The adapter’s FSI functionality supports both compressible and incompressible solvers, as well as solid (e.g., solids4Foam) solvers.

For incompressible solvers, it tries to read uniform values for the density and kinematic viscosity (if it is not already available) from the FSI subdictionary of preciceDict:

nu              nu [ 0 2 -1 0 0 0 0 ] 1e-03;
rho             rho [1 -3 0 0 0 0 0] 1;

Notice that here, in contrast to the CHT subdict, we need to provide both the keyword (first nu) and the word name (second nu). We are working on bringing consistency on this.

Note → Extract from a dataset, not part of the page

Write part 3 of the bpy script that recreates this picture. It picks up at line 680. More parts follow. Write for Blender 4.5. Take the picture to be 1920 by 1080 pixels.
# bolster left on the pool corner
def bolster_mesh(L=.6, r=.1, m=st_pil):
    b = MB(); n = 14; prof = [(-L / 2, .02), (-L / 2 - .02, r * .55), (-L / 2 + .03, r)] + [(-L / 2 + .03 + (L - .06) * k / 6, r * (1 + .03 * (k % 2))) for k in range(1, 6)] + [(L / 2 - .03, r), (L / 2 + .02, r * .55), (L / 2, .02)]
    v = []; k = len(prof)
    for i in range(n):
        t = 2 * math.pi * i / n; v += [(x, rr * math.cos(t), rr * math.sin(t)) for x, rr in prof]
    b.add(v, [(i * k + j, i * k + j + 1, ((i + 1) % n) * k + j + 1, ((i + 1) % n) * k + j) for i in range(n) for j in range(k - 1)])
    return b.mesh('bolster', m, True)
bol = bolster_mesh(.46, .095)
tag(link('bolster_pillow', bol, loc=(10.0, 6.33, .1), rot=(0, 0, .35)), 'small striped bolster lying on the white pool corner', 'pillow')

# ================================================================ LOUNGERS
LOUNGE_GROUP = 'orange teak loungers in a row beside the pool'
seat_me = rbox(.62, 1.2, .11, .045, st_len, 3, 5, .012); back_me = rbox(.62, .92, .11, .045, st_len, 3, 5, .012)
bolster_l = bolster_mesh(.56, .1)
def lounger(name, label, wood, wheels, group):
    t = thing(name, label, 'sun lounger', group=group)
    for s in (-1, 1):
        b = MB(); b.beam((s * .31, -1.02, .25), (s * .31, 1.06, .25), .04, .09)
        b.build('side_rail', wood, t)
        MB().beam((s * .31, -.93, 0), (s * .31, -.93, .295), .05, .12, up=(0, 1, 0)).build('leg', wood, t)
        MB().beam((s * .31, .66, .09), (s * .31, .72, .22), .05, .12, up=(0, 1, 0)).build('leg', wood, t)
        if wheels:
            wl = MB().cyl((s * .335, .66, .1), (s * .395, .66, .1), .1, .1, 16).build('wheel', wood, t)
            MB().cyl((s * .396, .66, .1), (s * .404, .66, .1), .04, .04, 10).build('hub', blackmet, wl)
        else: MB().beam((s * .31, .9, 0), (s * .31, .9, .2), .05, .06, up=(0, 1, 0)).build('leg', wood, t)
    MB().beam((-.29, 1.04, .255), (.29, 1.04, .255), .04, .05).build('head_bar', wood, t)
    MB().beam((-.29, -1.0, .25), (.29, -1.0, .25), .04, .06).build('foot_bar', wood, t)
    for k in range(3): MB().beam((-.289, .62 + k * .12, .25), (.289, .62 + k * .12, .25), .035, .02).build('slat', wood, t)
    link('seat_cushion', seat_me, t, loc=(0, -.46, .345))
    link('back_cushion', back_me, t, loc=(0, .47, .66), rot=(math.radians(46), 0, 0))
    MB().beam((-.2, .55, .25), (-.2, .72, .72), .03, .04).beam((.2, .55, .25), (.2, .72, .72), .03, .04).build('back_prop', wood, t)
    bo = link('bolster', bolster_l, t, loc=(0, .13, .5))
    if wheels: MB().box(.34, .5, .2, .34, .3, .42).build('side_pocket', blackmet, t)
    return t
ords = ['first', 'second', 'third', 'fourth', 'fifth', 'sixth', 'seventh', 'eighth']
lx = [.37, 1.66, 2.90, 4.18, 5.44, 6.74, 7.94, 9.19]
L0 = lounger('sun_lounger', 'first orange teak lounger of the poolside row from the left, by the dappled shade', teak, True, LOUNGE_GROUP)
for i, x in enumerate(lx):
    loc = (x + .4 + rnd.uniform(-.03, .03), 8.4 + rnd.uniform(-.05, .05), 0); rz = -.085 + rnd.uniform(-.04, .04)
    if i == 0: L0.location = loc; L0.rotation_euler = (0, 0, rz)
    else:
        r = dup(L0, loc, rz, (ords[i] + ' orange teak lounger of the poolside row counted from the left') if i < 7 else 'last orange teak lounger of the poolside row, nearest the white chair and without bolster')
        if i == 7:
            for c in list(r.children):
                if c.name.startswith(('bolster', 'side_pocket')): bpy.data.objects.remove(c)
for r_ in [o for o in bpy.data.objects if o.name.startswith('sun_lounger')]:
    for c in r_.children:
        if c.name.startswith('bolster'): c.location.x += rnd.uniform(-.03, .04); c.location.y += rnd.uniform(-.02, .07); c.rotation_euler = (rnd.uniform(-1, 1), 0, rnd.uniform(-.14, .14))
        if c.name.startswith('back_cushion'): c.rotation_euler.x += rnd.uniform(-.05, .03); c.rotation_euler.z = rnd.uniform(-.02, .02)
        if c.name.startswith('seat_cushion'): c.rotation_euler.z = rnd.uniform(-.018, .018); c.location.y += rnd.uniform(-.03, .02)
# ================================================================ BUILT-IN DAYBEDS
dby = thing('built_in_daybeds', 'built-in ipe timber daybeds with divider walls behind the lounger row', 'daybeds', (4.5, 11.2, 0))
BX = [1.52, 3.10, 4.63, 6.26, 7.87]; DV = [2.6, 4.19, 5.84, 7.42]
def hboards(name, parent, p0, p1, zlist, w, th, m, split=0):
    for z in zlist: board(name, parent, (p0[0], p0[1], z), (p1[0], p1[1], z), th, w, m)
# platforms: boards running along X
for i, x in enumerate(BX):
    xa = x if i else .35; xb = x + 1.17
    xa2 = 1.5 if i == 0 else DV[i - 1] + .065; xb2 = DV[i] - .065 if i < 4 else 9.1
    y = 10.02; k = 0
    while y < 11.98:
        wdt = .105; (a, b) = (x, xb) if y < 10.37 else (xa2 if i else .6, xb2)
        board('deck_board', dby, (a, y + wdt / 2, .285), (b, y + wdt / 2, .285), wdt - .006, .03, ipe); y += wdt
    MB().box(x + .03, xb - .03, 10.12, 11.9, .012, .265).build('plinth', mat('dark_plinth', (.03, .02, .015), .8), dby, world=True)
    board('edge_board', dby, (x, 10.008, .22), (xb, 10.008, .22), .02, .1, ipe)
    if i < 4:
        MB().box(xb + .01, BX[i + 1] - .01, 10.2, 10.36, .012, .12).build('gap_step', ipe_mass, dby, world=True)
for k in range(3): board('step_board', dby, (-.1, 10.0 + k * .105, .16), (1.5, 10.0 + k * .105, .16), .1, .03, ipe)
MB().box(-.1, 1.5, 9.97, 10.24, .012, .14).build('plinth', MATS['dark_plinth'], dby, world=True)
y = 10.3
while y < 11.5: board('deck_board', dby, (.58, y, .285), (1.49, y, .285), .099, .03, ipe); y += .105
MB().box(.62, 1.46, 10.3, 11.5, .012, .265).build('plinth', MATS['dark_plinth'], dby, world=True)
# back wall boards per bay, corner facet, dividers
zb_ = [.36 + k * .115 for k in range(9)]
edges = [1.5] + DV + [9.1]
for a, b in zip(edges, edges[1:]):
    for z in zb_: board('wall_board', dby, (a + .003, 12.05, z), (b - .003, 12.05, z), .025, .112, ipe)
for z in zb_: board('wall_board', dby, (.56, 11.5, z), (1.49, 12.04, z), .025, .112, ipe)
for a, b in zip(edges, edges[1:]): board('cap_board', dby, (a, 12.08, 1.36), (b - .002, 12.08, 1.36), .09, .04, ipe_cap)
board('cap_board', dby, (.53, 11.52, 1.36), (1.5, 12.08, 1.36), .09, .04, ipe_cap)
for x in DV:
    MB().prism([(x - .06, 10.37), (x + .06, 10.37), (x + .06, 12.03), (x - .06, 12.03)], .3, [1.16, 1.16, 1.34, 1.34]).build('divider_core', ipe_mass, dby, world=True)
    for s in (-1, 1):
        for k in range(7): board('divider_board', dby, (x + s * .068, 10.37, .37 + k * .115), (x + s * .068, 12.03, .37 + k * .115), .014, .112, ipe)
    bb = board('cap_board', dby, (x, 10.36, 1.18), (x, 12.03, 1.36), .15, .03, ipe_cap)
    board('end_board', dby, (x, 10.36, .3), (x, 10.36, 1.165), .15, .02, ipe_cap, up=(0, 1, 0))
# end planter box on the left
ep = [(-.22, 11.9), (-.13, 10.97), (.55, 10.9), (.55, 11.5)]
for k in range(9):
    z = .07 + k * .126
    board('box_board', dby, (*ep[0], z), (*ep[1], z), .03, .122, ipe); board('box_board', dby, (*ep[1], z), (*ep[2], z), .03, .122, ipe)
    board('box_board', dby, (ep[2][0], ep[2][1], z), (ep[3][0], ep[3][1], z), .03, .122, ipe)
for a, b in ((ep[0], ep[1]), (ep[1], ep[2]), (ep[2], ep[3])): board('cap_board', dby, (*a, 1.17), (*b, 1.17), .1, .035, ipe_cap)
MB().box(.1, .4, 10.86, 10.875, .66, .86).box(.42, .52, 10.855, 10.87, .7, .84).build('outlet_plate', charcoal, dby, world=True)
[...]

Additional parameters in the adapter’s configuration file

Some optional parameters can allow the adapter to work with more solvers, whose type is not determined automatically, their fields have different names, or they do not work well with some features of the adapter.

User-defined solver type

The adapter tries to automatically determine the solver type, based on the dictionaries that the solver uses. However, you may manually specify the solver type to be basic, incompressible or compressible for a CHT simulation:

CHT
{
    solverType incompressible;
};

or the incompressible, compressible, or solid (e.g., for solids4Foam) for an FSI simulation:

FSI
{
    solverType solid;
}

Note that the adapter does not currently adapt the name of the pressure used in the computations for compressible solvers.

For an FF simulation, known types are incompressible and compressible:

FF
{
    solverType incompressible;
}

This will force the adapter to use the boundary condition implementations for the respective type.

Parameters and fields with different names

The names of the parameters and fields that the adapter looks for can be changed, in order to support a wider variety of solvers. You may specify the following parameters in the adapter’s configuration file (the values correspond to the default values):

CHT
{
    // Temperature field
    nameT T1;
    // Thermal conductivity
    nameKappa k1;
    // Density
    nameRho rho1;
    // Heat capacity for constant pressure
    nameCp Cp1;
    // Prandtl number
    namePr Pr1;
    // Turbulent thermal diffusivity
    nameAlphat alphat1;
};

Similarly for FSI simulations:

FSI
{
    // Displacement fields
    namePointDisplacement pointD;
    nameCellDisplacement D;
    // Force field
    nameForce Force; // For solids4Foam: solidForce
}

Use the option namePointDisplacement unused; for solvers that do not create a pointDisplacement field, such as the RBFMeshMotionSolver.

For FF simulations:

FF
{
  // Velocity
  nameU U;
  // Pressure
  nameP p;
}

Note that the adapter does not automatically adapt the pressure name for solvers that account for hydrostatic pressure effects. In these cases, you may want to set nameP p_rgh to couple p_rgh, as p is a derived quantity for these solvers.

Restarting FSI simulations

Restarting a coupled simulation using the OpenFOAM adapter works in principle in the same way as restarting a standalone OpenFOAM solver. However, the adapter and preCICE define the coupling interface and the interface node locations based on the mesh at the particular time. In case of FSI simulations, the interface deforms over time, which leads to the definition of a deformed interface during the restart. The boolean variable restartFromDeformed (true by default) allows to account for the previously accumulated interface deformation such that the initial interface configuration (t = 0) is completely recovered. The setting here needs to agree with the behavior of the selected solid solver.

FSI
{
    // Account for previous displacement during a restart
    restartFromDeformed true;
}

Debugging

The user can toggle debug messages at build time.

Coupling OpenFOAM with 2D solvers

The adapter asks preCICE for the dimensions of the coupling data defined in the precice-config.xml (2D or 3D). It then automatically operates in either 3D (normal) or 2D (reduced) mode, with z-axis being the out-of-plane dimension. Read more. In 2D mode, the adapter also supports axisymmetric cases.

Porting your older cases to the current configuration format

In earlier versions of the adapter, we were using a yaml-based configuration format, with the adapter configuration file usually named as precice-adapter-config.yml. We moved to a OpenFOAM dictionary format in #105, to reduce the dependencies. You may also find the tutorials #69 to be a useful reference (file changes).